This week’s covers
We had two covers this week. One, tied to America’s latest investment restrictions, looks at how Joe Biden’s China policy is going wrong. The other looks at Saudi Arabia’s splurge of investment in sports.
Mr Biden’s new rules, announced on August 9th, will police investment in the most sensitive technologies in China. It is the latest such curb by what used to be the world’s most important champion of open markets.
American officials want to protect national security, by limiting China’s access to cutting-edge technology that could enhance its military might, and to build alternative supply chains in areas where China maintains a vice-like grip. They have pledged to keep restrictions narrow. Our cover in America and Asia argues that this approach is not working.
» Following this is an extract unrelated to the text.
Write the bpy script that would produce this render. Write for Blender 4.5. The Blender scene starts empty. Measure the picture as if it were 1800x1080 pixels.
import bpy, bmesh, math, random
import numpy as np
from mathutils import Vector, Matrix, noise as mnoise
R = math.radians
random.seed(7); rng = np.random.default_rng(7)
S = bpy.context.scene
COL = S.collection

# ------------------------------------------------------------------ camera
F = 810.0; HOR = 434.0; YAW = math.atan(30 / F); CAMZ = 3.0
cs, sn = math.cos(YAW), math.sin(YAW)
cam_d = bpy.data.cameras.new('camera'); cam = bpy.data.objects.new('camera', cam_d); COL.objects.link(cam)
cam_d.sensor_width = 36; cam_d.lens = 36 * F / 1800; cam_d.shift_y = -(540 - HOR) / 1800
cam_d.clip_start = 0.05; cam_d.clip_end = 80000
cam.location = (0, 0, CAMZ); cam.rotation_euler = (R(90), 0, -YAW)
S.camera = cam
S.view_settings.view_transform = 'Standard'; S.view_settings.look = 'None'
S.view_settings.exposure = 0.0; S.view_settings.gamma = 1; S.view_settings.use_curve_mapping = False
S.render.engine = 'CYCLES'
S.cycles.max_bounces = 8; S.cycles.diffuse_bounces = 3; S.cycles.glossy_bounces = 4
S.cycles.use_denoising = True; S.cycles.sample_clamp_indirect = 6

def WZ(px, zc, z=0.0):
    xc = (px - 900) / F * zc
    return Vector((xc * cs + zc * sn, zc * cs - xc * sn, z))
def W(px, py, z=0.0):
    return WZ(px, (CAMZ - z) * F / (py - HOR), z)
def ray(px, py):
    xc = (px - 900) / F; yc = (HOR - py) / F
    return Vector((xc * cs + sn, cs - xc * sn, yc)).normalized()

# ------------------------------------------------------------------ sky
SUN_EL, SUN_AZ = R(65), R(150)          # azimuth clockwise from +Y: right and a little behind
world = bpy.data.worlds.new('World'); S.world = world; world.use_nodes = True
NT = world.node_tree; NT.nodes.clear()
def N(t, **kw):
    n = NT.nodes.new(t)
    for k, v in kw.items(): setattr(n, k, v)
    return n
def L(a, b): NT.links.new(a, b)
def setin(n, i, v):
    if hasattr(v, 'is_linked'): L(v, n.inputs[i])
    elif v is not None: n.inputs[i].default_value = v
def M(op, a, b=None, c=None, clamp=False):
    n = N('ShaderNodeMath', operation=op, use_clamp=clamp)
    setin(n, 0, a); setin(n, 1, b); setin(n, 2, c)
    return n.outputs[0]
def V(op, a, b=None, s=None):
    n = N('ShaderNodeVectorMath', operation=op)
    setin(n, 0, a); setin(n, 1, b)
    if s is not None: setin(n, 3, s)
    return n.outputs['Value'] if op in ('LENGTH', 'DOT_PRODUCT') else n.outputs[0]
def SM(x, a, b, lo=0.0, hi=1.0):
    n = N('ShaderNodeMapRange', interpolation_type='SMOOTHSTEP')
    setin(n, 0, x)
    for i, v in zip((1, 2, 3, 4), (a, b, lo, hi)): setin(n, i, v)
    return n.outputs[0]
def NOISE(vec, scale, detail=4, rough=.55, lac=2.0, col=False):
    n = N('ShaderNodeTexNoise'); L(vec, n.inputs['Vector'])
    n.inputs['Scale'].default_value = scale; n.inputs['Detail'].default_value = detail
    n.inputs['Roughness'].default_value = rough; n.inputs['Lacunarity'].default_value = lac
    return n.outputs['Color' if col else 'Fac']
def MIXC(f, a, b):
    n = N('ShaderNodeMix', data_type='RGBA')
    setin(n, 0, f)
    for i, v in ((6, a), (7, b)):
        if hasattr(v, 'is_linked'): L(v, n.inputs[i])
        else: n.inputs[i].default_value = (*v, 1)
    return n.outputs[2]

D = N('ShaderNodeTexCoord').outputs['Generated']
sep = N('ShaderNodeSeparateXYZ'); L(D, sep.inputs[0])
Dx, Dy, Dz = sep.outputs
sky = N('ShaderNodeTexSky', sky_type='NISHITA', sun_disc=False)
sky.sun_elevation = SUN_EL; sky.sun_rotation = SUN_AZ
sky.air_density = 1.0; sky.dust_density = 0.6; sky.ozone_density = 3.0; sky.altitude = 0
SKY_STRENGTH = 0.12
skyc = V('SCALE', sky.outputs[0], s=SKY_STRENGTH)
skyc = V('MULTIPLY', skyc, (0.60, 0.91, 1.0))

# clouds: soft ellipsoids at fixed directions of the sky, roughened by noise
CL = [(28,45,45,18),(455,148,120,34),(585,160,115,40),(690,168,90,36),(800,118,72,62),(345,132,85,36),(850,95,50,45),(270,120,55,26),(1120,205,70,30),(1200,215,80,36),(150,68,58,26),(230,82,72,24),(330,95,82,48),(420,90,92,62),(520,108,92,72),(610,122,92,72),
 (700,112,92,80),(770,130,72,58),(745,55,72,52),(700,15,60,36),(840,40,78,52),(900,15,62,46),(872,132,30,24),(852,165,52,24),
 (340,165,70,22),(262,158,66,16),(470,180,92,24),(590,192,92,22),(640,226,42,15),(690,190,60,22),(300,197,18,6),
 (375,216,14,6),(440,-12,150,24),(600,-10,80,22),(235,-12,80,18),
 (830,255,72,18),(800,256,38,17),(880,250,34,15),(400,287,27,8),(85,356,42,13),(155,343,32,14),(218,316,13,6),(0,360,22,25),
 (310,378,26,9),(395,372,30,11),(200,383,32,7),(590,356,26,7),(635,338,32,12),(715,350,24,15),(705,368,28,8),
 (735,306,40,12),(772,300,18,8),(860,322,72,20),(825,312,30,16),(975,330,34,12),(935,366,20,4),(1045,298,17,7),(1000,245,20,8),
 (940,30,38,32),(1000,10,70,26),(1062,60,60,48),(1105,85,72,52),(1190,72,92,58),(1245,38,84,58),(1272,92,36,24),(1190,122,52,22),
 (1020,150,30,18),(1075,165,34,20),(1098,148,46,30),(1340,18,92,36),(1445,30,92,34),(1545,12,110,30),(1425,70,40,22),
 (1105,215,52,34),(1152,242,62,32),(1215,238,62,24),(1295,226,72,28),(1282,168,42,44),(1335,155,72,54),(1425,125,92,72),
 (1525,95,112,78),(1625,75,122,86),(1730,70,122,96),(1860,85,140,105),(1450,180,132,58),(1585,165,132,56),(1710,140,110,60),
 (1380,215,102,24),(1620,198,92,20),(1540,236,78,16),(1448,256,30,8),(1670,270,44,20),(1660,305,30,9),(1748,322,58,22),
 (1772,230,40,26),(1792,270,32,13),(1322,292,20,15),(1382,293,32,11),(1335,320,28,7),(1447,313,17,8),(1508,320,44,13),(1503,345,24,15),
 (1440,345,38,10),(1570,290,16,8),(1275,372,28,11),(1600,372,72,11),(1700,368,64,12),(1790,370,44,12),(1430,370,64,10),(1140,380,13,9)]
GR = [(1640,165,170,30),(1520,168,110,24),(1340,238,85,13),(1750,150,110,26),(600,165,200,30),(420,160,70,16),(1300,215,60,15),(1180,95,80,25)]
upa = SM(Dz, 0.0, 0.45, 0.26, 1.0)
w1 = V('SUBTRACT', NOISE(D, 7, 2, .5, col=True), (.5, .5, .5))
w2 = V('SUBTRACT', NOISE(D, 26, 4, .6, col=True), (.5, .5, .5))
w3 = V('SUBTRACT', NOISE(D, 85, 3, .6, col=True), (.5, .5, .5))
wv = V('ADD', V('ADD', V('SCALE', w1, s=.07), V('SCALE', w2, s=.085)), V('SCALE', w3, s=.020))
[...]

On the face of it, everything is going according to plan. In 2018 two-thirds of American imports from a group of “low-cost” Asian countries came from China; last year just over half did. Instead, America has turned towards India, Mexico and South-East Asia.
Investment flows are adjusting, too. In 2016 Chinese firms invested $48bn in America; six years on, the figure had shrunk to a mere $3.1bn. For the best part of two decades, China claimed the lion’s share of new foreign-investment projects in Asia. Last year it received less than India or Vietnam.
One mind-bending image of two shipping containers—one symbolising China, the other America—showed that the real story is more complicated than that. Seen from one angle it looked like a solid win for American policy, seen from another the winner is China. The design was clever, but we wondered whether the cover was the best place to advertise that our theme is hard to grasp. Readers want us to make our arguments intelligible, not to revel in their complexity.